71. How to open a Bank Account for Minors






Nowadays it is a must to have a bank account and it is never too early to start saving money and teaching kids how to manage income and expenses.

For people under the age of 18, opening a bank account is not easy. Minors need to sign a contract to open an account with a financial institution and a contract signed by minors is very complicated in case of disputes between them and the bank in cases of dispute between the bank and a minor. As a result, many banks do not open accounts for anybody under age of 18.

However, there are several ways to open an account for somebody under 18.

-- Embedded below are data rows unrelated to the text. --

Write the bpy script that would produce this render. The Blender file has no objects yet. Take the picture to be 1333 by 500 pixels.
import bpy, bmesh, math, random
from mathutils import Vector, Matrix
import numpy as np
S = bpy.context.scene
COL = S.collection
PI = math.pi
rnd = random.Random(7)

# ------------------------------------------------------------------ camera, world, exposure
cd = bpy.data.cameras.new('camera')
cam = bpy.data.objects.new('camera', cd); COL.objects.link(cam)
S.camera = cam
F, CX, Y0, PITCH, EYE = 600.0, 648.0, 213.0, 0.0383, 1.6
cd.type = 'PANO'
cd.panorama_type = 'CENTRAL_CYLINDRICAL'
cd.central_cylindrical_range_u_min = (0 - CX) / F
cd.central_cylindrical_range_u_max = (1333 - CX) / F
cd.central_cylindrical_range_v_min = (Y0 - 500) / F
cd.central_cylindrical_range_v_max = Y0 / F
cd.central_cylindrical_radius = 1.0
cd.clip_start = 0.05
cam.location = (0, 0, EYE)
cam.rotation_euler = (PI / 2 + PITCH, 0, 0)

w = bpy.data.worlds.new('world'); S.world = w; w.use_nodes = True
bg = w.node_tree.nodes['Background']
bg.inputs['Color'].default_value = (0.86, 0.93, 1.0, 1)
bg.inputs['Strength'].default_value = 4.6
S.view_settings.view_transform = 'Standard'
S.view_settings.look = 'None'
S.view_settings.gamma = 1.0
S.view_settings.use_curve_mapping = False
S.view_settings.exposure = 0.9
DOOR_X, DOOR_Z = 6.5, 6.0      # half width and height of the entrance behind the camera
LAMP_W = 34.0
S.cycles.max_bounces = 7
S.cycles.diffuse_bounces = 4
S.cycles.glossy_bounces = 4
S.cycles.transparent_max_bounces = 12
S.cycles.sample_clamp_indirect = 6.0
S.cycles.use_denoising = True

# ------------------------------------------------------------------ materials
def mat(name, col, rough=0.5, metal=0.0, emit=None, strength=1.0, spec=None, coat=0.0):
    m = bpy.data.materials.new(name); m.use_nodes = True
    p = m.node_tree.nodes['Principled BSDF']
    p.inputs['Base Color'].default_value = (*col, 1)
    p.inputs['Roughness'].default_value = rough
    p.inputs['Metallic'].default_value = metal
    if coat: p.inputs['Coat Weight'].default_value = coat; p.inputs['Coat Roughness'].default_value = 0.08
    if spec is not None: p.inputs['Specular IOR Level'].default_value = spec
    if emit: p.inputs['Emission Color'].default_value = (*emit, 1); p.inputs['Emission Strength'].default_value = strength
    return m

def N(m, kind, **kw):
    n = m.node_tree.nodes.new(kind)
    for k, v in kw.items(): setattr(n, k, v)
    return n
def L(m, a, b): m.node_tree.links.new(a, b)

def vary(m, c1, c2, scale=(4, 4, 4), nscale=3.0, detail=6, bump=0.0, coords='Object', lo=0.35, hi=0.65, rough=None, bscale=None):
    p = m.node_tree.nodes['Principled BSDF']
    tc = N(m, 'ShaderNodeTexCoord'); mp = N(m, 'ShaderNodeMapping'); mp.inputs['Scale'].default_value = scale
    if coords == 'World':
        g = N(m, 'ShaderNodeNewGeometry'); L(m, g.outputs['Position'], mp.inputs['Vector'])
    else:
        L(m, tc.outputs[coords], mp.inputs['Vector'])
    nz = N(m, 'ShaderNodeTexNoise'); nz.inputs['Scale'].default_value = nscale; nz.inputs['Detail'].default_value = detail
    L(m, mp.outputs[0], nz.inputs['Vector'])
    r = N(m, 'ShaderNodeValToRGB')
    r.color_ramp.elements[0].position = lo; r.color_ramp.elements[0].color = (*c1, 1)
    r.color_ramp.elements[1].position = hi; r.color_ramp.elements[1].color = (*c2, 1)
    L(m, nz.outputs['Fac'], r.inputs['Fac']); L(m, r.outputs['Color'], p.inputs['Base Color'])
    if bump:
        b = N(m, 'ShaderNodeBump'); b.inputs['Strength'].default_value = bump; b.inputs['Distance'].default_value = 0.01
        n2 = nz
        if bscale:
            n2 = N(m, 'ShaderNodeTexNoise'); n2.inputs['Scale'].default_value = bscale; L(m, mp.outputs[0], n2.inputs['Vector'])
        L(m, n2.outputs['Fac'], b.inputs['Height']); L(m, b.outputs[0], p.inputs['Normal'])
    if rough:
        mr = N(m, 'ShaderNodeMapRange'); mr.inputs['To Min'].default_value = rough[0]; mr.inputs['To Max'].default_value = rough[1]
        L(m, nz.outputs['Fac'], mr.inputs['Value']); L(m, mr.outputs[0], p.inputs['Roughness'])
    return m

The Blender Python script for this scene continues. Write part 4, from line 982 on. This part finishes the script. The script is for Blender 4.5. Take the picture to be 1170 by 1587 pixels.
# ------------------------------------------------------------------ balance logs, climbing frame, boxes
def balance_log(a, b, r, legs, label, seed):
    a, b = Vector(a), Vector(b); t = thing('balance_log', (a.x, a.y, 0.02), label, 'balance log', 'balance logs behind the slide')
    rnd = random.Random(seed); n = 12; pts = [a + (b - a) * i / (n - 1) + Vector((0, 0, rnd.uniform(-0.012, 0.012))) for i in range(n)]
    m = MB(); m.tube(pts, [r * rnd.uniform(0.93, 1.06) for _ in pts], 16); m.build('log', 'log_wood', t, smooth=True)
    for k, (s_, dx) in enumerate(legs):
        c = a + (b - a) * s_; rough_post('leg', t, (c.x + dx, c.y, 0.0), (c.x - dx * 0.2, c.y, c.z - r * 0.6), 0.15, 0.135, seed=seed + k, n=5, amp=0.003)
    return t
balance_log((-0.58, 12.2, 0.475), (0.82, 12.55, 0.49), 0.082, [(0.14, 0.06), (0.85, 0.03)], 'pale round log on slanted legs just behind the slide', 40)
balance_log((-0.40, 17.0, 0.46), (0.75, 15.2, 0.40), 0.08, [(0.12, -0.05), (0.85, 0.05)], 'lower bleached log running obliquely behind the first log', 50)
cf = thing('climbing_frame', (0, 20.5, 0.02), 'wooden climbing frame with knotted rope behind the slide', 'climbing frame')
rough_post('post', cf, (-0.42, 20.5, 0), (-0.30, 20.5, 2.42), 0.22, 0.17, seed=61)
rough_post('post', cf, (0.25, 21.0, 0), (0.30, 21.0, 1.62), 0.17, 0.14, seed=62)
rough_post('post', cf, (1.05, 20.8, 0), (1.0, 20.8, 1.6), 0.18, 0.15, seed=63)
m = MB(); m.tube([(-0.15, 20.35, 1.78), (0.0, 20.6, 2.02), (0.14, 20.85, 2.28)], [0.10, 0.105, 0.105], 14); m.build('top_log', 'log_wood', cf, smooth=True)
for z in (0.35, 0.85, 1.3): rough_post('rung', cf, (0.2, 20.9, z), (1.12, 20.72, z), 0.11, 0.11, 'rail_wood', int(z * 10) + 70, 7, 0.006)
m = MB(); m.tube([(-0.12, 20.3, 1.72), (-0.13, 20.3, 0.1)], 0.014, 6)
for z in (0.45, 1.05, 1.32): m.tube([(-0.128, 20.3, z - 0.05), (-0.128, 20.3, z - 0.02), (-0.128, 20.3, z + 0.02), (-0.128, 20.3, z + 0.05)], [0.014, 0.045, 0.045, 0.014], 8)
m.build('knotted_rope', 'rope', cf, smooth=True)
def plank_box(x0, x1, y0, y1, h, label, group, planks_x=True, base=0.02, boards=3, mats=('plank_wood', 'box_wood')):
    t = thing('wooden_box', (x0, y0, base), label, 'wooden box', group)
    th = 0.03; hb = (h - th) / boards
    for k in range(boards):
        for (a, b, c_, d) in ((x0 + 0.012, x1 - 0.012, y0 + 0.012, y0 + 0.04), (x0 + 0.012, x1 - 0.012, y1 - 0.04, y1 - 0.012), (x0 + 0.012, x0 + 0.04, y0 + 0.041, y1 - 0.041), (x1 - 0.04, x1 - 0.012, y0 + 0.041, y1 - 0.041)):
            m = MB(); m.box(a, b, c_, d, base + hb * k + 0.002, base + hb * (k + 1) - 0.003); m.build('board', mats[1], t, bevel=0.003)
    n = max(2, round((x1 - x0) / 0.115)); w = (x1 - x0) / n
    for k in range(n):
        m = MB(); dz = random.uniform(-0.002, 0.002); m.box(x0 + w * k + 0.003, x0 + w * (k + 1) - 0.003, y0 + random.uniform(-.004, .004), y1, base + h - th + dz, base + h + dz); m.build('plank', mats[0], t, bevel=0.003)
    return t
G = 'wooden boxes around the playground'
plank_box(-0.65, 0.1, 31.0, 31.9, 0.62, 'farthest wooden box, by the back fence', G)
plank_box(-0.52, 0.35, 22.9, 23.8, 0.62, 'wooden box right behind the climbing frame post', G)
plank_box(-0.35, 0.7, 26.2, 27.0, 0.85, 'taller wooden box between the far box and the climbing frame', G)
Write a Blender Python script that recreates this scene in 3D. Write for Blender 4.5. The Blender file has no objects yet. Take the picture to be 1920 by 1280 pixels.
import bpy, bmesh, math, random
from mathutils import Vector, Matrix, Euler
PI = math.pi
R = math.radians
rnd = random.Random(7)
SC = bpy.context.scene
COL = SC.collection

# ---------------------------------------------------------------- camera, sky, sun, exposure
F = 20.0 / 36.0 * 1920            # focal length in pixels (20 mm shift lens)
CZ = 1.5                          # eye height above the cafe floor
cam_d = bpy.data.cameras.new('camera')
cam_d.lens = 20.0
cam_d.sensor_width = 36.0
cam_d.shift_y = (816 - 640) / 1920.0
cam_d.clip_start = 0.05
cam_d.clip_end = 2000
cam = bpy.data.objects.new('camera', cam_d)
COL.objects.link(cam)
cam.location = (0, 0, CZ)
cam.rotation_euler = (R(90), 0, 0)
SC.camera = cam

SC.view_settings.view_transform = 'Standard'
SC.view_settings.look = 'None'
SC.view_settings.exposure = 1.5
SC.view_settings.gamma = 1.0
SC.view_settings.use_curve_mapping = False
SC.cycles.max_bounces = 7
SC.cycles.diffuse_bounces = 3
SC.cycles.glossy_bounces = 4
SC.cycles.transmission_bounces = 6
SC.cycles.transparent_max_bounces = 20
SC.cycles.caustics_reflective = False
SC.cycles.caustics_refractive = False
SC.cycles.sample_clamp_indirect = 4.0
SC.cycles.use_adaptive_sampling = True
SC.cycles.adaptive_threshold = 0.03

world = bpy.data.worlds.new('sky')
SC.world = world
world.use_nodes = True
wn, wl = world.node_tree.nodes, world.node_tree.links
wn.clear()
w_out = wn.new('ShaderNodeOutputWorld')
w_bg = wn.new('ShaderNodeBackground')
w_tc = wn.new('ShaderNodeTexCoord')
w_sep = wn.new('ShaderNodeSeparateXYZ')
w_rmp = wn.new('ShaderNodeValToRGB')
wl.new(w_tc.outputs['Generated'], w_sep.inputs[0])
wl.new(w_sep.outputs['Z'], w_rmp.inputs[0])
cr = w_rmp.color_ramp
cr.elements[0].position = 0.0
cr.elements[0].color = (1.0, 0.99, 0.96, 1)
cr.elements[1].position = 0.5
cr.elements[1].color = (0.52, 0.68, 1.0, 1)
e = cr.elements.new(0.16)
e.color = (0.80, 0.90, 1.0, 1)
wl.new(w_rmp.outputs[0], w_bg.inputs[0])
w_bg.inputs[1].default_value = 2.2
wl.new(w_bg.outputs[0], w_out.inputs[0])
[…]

The details vary from state to state and from bank to bank (so ask your bank’s customer service department for specifics), but the most common solutions are below.


Joint accounts

You can open an account with at least one adult as an account holder. These accounts have different names like:

Teen Checking Account

Kids Saving Account

Looney Toons Account

Saving Club

Student Checking

These are good options if the minor is going to use the account for making deposits, purchases with a debit card, and cash withdrawals.

In most cases, the adult needs to be a family member or legal guardian. But exceptions do exist (for example the bank Capital One allows anybody to be the Joint account owner).


Account protections

If you choose to have a standard Joint account, each account holder will have 100% access to the funds. The adult or child can drain the account and rack up overdraft fees. You don’t want your hard-earned money to disappear so be sure that you trust your child with a large available balance.

You can also Institute account protections to prevent problems on joint accounts. For example, require that withdrawals from the account have signatures of both joint-owners instead of just one signature.

Parents can set up text or email alerts. They may even be able to set spending limits on debit cards.

Also, be sure to learn the bank’s rules on what happens to the account once your child turns 18. Will they be able to continue making withdrawals and spending?

The IRS recommends that you place your minor child’s name first as the account owner and your name second. You must also list your child’s SSN for Tax purposes and any interest earned from this money is taxable to the minor child.

Custodial accounts

A custodial account is savings account accessible through a financial institution, mutual fund company or brokerage firm that an adult controls for a minor under the age of 18, depending on state laws.

In this case, the minor is not involved with money management, but legally the account belongs to the child and any deposit made to the account is an irrevocable gift.

There are two types of custodial accounts:

the Uniform Transfers to Minors Act (UTMA) and

the Uniform Gift to Minors Act (UGMA).

The UTMA allows parents to postpone distributions, but age limits vary by state. However, the UGMA allows parents to give funds to their child in the form of money, life insurance, savings bonds, stocks or annuities.

There are no income limits, contribution limits or withdrawal penalties. However, any amount over $14,000 is subject to a gift tax.

Custodial accounts have enormous flexibility. For instance, withdrawals from a custodial account may also occur for any purpose — not just for education — without penalty. Managers can also invest in virtually any securities or funds.

Although withdrawal rules vary by state, they are subject to tax at the minor’s tax rate. Based on the age requirements for the minor, a portion of unearned income is tax-free. The remaining portion is taxable at the child’s tax rate or the parent’s federal tax rate.

As of 2017, the first $1,050 of unearned income was tax-free for individuals under the age of 19 or under 24 for full-time students. If another $1,050 of income was applied, it was taxed at the federal tax rate of the individual, and unearned income of more than $2,100 was taxed at the federal tax rate of the custodian.

A parent must file a tax return for his/her child until the child reaches the age requirement for the transfer of account ownership.

Earnings and dividends are subject to tax at the minor’s rate starting at age 18. Minors under the age of 18 are taxed on a specific portion of earnings and dividends on the account, and the remaining portion is subject to tax at the parent’s rate.

If the minor earns income, he must file his own return. Depending on the amount of unearned income, claiming the income could move the minor into a higher tax bracket.


Education accounts

In addition to bank accounts, several accounts are available for education costs.

529 Plans: College savings plans allow you to contribute to an account and assuming you follow all of the relevant tax laws, spend the money tax-free on higher education expenses.

Higher education can include trade schools, overseas institutions, room and board, and other costs for college or graduate school. You can make significant contributions to these accounts, so they are a powerful way to save for the future.

Coverdell education savings accounts (ESA): For other education expenses, such as elementary school tuition, an ESA might help you build up funds you need.

These accounts can also be used for college. However, not everybody is eligible to contribute to an ESA, and the maximum annual contribution is fairly low — so you’ll need to start early.


Where to open an Account

Any bank or credit union will offer the accounts described above, so you need to shop around for the features that are most important to you. Keep in mind that accounts might be not as simple as advertised. So, do your research before opening an account for your child.